■ **Description of the task**
Show every line below where "scene" can be found.

• • • •

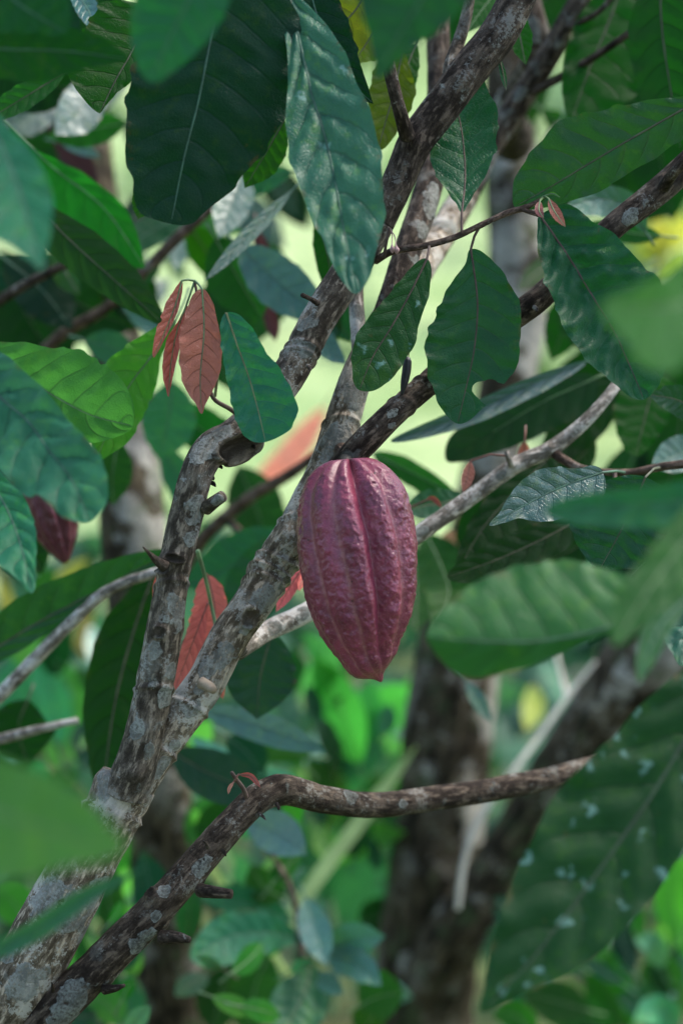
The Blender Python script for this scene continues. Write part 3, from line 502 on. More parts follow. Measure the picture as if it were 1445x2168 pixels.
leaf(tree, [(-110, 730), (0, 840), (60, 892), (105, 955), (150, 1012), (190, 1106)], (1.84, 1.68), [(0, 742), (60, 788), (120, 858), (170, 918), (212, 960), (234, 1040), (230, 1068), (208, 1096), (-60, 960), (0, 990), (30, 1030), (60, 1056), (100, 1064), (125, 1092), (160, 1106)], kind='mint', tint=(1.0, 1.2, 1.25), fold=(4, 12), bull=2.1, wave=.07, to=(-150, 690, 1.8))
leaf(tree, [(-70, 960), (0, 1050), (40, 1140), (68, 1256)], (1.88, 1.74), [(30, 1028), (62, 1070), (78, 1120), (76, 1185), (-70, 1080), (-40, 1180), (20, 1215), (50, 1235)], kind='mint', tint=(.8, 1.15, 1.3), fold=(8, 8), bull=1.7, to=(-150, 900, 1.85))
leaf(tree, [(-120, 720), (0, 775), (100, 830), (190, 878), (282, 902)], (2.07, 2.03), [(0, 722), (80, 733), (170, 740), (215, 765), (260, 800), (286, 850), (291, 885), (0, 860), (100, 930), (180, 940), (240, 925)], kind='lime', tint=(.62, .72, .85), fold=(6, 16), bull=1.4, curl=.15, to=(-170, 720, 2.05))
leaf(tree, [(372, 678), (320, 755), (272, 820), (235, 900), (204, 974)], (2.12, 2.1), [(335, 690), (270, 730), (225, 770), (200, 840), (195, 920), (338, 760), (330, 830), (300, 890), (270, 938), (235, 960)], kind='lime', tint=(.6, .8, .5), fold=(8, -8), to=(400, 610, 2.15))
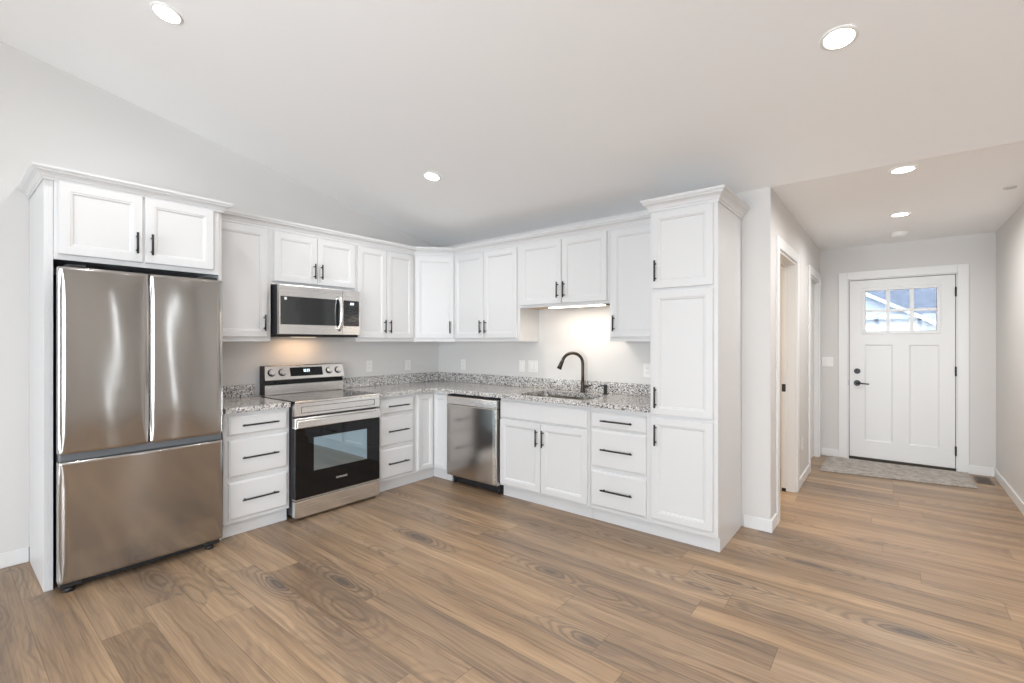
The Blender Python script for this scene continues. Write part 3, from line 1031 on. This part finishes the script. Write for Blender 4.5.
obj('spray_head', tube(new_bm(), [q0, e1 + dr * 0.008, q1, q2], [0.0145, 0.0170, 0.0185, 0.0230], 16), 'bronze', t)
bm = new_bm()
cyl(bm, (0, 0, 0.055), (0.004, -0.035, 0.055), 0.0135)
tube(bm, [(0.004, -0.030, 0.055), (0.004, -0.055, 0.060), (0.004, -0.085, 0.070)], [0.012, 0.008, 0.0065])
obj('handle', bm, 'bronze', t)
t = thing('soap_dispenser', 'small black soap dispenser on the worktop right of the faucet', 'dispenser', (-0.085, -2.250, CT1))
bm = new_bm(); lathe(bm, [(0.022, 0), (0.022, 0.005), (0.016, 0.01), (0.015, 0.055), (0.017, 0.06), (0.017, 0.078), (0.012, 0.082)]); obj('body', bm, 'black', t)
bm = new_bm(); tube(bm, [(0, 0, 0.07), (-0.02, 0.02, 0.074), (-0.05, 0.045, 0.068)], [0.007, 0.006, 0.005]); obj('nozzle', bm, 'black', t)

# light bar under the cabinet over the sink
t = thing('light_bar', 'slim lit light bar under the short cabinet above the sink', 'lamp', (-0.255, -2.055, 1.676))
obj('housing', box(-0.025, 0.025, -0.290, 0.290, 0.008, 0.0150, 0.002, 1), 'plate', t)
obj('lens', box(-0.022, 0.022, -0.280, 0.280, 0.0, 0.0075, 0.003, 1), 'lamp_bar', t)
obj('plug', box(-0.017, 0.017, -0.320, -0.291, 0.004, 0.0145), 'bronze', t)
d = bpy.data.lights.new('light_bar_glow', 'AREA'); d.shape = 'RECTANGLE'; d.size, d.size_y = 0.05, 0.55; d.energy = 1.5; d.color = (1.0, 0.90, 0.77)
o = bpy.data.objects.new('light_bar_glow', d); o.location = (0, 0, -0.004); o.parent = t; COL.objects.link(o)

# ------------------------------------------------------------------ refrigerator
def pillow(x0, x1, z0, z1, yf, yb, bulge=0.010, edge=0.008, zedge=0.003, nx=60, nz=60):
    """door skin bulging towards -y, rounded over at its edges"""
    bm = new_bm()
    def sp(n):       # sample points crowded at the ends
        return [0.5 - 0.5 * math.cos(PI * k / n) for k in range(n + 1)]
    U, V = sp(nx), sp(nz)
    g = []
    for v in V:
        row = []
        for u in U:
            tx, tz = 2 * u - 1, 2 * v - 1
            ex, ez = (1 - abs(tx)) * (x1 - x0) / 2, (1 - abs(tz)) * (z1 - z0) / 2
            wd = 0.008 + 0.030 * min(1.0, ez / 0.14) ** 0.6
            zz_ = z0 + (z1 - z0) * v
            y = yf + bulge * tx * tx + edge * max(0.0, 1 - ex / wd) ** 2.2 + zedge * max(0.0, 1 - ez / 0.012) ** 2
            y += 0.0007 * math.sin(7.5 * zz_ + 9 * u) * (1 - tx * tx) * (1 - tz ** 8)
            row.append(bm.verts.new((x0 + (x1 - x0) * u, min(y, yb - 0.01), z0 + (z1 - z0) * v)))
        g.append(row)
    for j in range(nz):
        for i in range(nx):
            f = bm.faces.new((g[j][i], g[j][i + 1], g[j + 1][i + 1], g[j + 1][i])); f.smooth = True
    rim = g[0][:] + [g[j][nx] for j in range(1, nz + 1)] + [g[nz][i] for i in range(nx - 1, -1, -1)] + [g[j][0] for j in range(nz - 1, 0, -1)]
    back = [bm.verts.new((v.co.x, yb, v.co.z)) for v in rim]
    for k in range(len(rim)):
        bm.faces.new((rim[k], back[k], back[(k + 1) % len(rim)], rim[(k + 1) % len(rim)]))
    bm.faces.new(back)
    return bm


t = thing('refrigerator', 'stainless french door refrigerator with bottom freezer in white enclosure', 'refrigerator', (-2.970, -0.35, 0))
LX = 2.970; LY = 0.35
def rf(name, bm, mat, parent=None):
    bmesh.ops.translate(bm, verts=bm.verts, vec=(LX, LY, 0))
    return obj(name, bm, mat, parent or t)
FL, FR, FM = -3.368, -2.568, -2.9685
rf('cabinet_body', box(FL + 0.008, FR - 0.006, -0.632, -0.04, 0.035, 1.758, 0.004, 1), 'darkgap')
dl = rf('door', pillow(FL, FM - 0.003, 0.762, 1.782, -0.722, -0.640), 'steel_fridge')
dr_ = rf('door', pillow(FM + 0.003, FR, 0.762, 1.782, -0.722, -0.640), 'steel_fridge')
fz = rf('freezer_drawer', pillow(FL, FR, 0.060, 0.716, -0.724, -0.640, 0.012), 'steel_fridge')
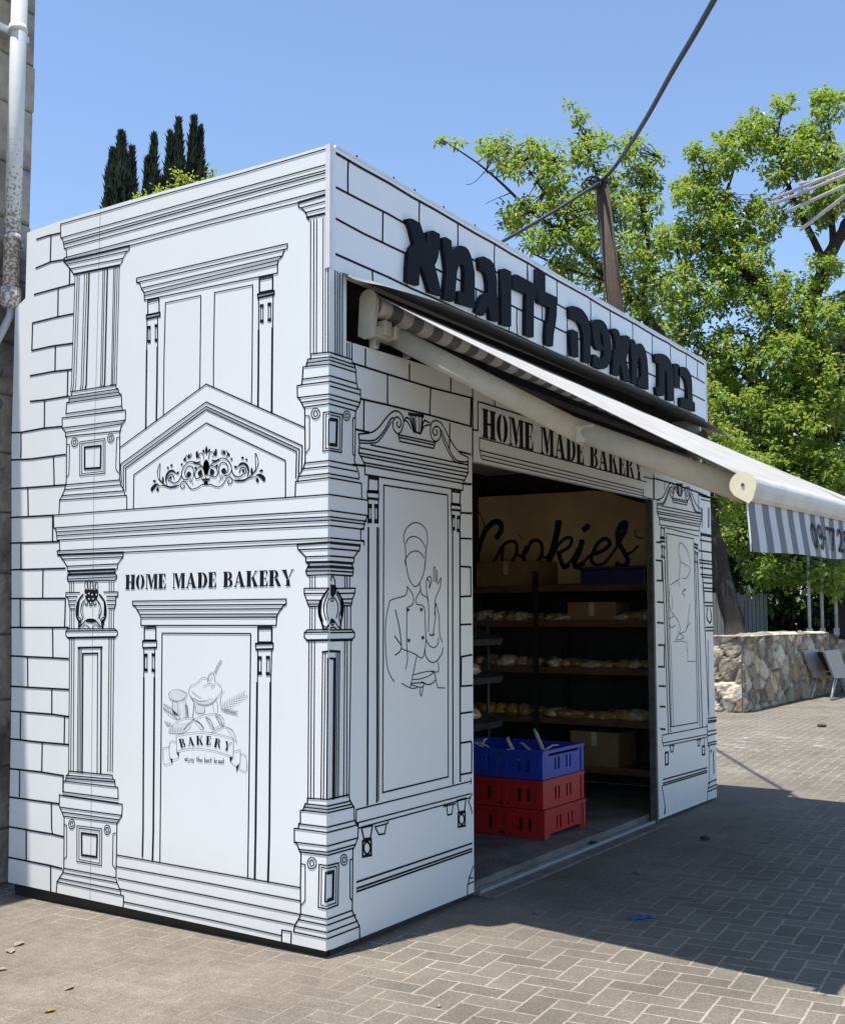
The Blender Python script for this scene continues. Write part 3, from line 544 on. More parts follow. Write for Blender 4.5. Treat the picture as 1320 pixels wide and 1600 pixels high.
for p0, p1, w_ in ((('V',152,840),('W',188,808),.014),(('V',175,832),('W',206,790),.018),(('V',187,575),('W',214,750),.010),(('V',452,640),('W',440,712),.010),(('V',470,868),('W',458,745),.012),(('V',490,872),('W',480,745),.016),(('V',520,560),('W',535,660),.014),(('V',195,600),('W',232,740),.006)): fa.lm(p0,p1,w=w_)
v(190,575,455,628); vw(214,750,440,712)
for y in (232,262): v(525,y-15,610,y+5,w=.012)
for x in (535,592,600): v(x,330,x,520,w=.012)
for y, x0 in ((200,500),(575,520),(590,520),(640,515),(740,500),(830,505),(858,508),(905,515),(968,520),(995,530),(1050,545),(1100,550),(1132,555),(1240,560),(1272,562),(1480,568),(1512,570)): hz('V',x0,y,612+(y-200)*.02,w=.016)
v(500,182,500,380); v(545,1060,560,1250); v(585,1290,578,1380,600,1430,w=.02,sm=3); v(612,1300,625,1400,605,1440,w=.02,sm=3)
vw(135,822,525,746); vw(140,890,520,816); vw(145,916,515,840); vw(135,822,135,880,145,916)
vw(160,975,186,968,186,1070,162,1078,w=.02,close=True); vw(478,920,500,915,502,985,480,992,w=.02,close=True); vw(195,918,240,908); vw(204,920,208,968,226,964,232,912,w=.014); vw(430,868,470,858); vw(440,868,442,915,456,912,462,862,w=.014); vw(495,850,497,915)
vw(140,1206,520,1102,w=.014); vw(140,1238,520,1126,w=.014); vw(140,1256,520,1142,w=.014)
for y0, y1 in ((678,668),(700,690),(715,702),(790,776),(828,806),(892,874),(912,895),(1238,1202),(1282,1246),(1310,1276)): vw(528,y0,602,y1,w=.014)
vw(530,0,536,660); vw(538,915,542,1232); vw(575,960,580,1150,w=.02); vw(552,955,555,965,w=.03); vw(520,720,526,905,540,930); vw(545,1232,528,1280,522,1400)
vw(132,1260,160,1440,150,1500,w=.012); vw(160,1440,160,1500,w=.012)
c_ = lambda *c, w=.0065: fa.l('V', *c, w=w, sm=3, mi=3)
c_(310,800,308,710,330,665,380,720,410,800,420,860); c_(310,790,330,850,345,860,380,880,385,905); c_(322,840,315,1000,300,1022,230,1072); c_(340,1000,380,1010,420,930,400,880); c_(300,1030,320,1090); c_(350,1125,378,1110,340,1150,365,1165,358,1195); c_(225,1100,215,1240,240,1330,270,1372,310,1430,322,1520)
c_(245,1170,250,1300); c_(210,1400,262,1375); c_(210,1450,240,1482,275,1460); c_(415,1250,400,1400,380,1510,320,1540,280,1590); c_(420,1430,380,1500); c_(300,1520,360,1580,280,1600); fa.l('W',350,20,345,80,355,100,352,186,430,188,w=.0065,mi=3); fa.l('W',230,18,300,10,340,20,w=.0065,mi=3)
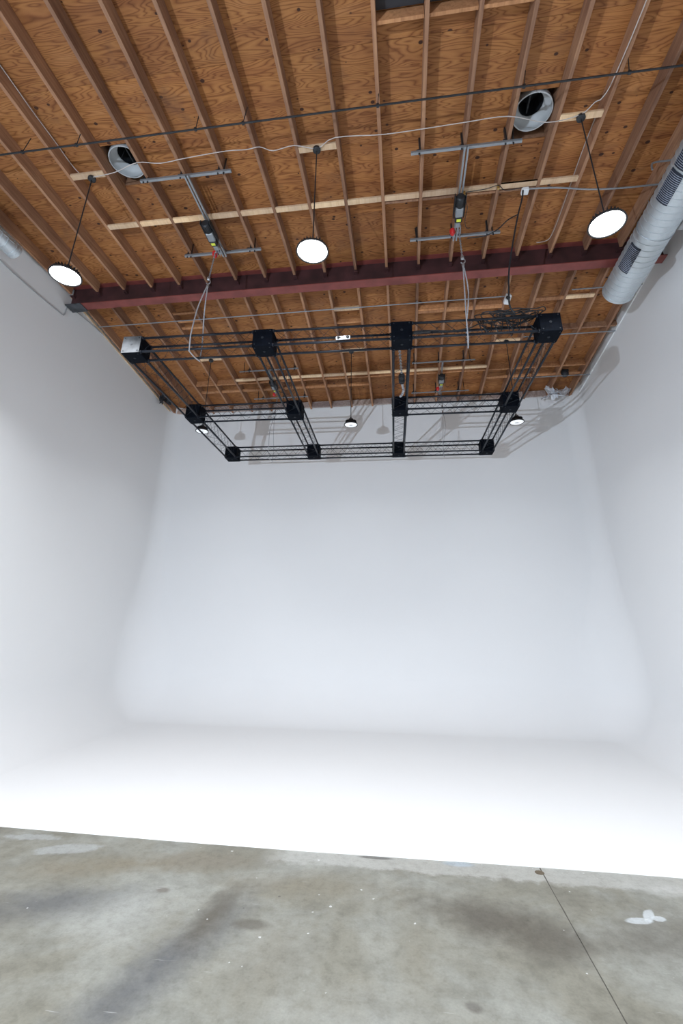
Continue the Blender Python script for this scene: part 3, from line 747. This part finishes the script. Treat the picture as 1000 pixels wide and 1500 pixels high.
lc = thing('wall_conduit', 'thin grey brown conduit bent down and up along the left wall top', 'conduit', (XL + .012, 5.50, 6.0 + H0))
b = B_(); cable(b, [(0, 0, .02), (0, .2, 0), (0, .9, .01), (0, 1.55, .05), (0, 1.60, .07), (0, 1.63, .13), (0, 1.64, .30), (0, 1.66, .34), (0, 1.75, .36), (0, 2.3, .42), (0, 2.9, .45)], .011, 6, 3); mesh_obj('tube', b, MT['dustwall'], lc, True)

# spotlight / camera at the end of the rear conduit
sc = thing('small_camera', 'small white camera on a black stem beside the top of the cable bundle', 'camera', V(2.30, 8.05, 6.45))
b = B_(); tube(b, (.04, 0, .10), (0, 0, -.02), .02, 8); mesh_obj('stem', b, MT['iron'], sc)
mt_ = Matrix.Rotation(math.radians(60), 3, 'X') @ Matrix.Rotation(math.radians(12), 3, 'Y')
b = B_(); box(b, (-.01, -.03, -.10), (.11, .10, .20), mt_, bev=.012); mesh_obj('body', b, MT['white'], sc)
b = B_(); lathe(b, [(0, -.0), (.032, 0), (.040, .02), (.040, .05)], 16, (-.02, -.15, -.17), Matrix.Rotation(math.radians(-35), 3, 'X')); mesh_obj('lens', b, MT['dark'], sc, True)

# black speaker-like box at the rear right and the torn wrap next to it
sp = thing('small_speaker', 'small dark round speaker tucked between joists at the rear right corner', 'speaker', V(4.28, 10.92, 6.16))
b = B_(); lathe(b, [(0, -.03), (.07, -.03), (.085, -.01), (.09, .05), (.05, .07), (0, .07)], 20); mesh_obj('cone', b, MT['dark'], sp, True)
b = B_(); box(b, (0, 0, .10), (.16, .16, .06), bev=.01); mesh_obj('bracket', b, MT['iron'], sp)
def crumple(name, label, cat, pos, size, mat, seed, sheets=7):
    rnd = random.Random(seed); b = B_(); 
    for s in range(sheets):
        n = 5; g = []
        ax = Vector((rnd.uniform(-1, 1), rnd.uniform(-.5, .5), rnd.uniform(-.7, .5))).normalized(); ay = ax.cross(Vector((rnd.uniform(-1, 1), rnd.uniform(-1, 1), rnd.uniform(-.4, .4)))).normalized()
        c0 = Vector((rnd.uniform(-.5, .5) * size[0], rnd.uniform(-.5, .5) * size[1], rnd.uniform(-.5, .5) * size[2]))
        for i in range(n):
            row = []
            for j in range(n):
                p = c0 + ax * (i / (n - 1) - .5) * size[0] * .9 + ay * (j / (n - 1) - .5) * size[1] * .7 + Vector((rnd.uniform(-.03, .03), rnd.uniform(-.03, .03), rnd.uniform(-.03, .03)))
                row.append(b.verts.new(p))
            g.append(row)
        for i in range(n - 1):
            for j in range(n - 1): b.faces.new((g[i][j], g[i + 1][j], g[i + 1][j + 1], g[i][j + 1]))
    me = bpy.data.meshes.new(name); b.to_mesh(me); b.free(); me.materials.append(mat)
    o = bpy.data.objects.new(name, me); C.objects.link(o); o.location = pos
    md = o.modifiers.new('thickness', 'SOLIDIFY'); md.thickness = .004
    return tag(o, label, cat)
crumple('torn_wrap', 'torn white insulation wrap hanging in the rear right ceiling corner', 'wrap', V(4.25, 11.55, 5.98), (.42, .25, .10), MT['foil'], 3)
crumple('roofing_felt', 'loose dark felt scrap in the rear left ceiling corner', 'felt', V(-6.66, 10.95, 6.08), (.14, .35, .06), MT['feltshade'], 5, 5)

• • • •

■ **Task output**
The Blender Python script for this scene continues. Write part 3, from line 502 on. More parts follow. Measure the picture as if it were 1445x2168 pixels.
The Blender Python script for this scene continues. Write part 3, from line 1031 on. This part finishes the script. Write for Blender 4.5.
The Blender Python script for this scene continues. Write part 3, from line 544 on. More parts follow. Write for Blender 4.5. Treat the picture as 1320 pixels wide and 1600 pixels high.
Continue the Blender Python script for this scene: part 3, from line 747. This part finishes the script. Treat the picture as 1000 pixels wide and 1500 pixels high.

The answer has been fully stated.